Wenn die belangte Behörde angesichts dessen die Beendigung des Aufenthaltes der Beschwerdeführerin zur Wahrung der öffentlichen Ordnung auf dem Gebiet des Fremdenwesens für dringend geboten und damit als im Grunde des § 19 FrG zulässig erachtet hat, so kann dieser Beurteilung nicht mit Erfolg entgegengetreten werden. Denn das, wie erwähnt, durch hartnäckiges rechtswidriges Verhalten der Beschwerdeführerin gravierend beeinträchtigte maßgebliche öffentliche Interesse hat ungeachtet der nicht zu leugnenden privaten und familiären Interessen der Beschwerdeführerin an einem Verbleib in Österreich größeres Gewicht als diese, darf doch nicht außer acht gelassen werden, daß die persönliche Interessenlage der Beschwerdeführerin wesentlich dadurch gekennzeichnet ist, daß die (insgesamt nicht allzulange) Aufenthaltsdauer von etwa dreidreiviertel Jahren überwiegend unrechtmäßig war und weiters die Ehe zu einer Zeit geschlossen wurde, als der Aufenthalt der Beschwerdeführerin bereits nicht mehr erlaubt war und sie rechtens nicht mit einem längeren Aufenthalt im Bundesgebiet rechnen dürfte, sohin die aus der Dauer des Aufenthaltes und aus der Ehe ableitbare Integration der Beschwerdeführerin einen deutlich geminderten Stellenwert aufweist. Die in der Berufung unter dem Gesichtspunkt "eingeschränkter Reisefähigkeit" geltend gemachte Schwangerschaft der Beschwerdeführerin - daß diese am 10. April 1996 ein Kind zur Welt brachte, konnte von der belangten Behörde mangels Kenntnis dieser Tatsache nicht berücksichtigt werden - vermochte jedenfalls ein Überwiegen der persönlichen Interessen der Beschwerdeführerin nicht zu bewirken.
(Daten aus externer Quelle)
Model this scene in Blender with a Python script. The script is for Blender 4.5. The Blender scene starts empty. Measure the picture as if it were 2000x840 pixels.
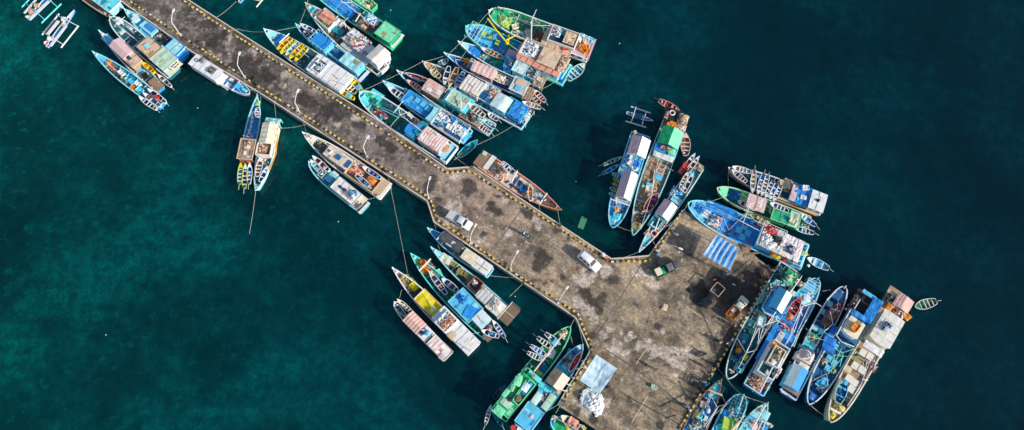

Mangelnde Reisefähigkeit - so sie medizinisch belegbar wäre -, ist im übrigen kein Kriterium das im Rahmen der Zulässigkeitsprüfung gemäß § 19 FrG zu berücksichtigen wäre. Diesem Umstand könnte allenfalls durch einen Durchsetzungsaufschub nach § 22 Abs. 1 FrG Rechnung getragen werden.
3. Da nach dem Gesagten die behauptete Rechtsverletzung nicht vorliegt - was bereits der Inhalt der Beschwerde erkennen läßt -, war die Beschwerde gemäß § 35 Abs. 1 VwGG ohne weiteres Verfahren als unbegründet abzuweisen.
4. Bei diesem Ergebnis erübrigte sich ein Abspruch über den Antrag, der Beschwerde aufschiebende Wirkung zuzuerkennen.